■「サッカー部は難しいところ」
「サッカー部か。あそこは難しいよ」
そう言ったのは、当時仲が良かったIくんだった。彼は中学2年までサッカー部で、3年になったとき山岳部に変わっていた。
「何が難しいかって? サッカー部はサッカー・クレージーばかりだからだよ。サッカー・クレージーじゃないと、とても居にくいんだ」
そんな話を聞いて迷っていたとき、私の手を引っぱってくれたのがTくんだった。
「サッカー部にはいりたいんだって? 歓迎するよ。いっしょにやろう」
少し反っ歯ぎみの彼が笑顔で言ってくれたおかげで、「サッカー・クレージーなどには絶対ならないだろうが、ただ広いグラウンドで思い切り走りたいだけ」の私は、サッカー部にはいる決意がついた。Tくんは、私をサッカーに引き込んだ最初の「恩人」だった。
それまでにサッカーをした経験などまったくなかった。中学3年の秋という中途半端に時期にサッカーを始めることができたのは、私の学校が中高一貫、6年制の私立学校だったからだ。私はさっそく入部届けを出し、最初は中学1年生のチームに入れられて基礎技術から練習し始めた。

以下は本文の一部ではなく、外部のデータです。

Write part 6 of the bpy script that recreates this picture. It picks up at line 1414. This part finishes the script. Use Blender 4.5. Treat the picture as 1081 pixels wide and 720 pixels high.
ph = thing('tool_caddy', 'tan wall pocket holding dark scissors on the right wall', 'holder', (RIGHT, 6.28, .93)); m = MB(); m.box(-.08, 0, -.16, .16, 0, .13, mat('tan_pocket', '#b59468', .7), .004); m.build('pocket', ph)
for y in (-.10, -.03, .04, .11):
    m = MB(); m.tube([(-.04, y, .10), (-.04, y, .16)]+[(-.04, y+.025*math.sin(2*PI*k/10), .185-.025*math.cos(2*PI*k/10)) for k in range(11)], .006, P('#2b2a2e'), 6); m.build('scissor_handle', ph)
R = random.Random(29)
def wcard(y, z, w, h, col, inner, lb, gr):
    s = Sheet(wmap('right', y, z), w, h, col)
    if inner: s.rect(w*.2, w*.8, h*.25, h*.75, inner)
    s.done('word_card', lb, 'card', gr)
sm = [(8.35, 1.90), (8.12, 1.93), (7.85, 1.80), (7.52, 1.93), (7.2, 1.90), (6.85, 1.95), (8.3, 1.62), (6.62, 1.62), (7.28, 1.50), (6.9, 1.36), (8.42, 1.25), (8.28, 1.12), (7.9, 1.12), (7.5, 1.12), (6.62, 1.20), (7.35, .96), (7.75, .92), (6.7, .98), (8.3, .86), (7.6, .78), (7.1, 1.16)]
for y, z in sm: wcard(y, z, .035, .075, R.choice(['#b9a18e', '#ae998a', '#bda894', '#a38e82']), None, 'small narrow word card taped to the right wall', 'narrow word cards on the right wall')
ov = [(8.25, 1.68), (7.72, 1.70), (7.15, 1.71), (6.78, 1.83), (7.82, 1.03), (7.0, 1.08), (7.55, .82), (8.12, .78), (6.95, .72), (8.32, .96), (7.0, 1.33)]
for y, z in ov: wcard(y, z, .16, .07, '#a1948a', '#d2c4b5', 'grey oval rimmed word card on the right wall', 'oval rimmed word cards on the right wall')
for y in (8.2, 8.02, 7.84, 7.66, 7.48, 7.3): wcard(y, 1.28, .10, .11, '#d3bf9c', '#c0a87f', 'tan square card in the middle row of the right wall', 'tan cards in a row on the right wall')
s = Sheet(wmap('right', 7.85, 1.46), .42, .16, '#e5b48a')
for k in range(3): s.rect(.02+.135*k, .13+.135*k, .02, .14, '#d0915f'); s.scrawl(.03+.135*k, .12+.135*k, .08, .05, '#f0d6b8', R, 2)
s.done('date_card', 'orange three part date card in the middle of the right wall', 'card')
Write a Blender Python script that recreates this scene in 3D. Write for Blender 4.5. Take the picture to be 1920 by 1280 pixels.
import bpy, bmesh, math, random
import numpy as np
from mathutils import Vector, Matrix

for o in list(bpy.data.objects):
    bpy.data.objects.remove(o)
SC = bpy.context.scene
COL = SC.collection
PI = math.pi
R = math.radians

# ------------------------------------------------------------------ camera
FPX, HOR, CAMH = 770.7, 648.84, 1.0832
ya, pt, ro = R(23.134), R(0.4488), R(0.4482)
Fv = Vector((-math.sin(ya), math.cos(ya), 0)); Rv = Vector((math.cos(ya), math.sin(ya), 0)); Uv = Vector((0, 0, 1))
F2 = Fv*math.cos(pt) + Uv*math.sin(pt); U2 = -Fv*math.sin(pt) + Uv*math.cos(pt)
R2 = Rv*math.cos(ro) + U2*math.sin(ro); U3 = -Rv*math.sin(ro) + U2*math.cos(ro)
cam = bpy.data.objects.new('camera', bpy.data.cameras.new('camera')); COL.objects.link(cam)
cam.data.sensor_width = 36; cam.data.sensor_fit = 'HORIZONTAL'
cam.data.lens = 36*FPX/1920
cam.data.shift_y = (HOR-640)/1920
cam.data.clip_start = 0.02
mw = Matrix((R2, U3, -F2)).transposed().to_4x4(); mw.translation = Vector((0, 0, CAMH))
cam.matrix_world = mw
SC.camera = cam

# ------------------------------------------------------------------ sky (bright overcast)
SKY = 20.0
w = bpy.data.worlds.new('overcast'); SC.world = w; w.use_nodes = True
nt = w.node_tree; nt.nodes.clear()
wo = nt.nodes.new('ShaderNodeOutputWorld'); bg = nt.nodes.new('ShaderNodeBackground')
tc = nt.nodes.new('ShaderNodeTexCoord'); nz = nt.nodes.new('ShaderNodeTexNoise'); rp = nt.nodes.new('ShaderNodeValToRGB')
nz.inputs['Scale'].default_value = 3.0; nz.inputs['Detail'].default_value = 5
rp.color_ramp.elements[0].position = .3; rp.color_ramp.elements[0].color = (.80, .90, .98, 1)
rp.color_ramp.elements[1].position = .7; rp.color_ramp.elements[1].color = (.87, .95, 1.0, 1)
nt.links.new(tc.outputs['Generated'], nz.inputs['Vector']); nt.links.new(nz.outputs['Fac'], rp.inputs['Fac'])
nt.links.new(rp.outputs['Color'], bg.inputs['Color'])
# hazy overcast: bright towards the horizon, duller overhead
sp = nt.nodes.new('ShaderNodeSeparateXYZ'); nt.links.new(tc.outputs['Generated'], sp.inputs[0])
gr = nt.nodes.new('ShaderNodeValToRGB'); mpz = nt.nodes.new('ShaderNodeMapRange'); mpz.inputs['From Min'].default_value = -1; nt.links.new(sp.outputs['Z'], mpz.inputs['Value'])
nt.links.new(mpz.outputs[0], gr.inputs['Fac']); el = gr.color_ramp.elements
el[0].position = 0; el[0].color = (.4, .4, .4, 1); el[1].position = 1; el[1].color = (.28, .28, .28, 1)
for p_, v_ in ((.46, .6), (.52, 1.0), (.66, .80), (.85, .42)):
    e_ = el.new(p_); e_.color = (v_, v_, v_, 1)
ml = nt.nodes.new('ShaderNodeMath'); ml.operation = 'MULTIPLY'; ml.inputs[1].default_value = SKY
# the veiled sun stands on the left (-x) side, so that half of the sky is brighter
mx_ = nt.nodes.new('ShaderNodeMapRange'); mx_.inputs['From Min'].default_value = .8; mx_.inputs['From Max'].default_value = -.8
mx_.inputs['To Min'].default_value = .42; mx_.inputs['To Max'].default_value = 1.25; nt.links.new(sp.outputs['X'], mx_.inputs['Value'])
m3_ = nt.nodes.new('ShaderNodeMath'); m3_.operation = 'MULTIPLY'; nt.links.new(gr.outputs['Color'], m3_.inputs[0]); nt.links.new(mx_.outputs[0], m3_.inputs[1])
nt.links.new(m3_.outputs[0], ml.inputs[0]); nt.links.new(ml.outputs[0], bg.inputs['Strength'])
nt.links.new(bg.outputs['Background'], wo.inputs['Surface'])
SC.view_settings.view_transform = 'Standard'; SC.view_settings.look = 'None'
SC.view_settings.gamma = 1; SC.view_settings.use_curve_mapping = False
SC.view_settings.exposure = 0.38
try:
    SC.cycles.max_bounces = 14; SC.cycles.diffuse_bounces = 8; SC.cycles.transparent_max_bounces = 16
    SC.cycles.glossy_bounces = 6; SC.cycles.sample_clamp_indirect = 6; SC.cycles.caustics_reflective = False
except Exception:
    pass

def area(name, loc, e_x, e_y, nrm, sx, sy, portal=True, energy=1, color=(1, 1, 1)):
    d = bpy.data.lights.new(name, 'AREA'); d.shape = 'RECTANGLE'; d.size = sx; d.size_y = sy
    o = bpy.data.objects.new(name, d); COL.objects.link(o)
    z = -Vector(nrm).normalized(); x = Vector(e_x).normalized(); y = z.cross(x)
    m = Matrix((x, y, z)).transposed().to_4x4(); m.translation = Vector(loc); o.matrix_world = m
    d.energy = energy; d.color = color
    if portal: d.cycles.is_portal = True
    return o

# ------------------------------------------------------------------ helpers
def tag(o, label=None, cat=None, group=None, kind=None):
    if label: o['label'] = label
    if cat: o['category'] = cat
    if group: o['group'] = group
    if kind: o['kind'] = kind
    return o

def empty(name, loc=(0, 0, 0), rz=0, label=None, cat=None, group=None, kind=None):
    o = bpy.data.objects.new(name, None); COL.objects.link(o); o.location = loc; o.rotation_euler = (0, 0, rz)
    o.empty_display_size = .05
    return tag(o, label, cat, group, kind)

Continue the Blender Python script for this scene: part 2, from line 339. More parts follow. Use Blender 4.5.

2カ月間も中学1年生とやっていると、体力は見る間についた。ボールを止めたりけったりは、なかなか進歩しなかったが、怖いもの知らずの私は、11月には中学3生のチームに入れてもらって練習をするようになった。いちばんヘタなのは当たり前なので、ヘタなことなど気にせず、ただ一生懸命にボールを追うだけで楽しかった。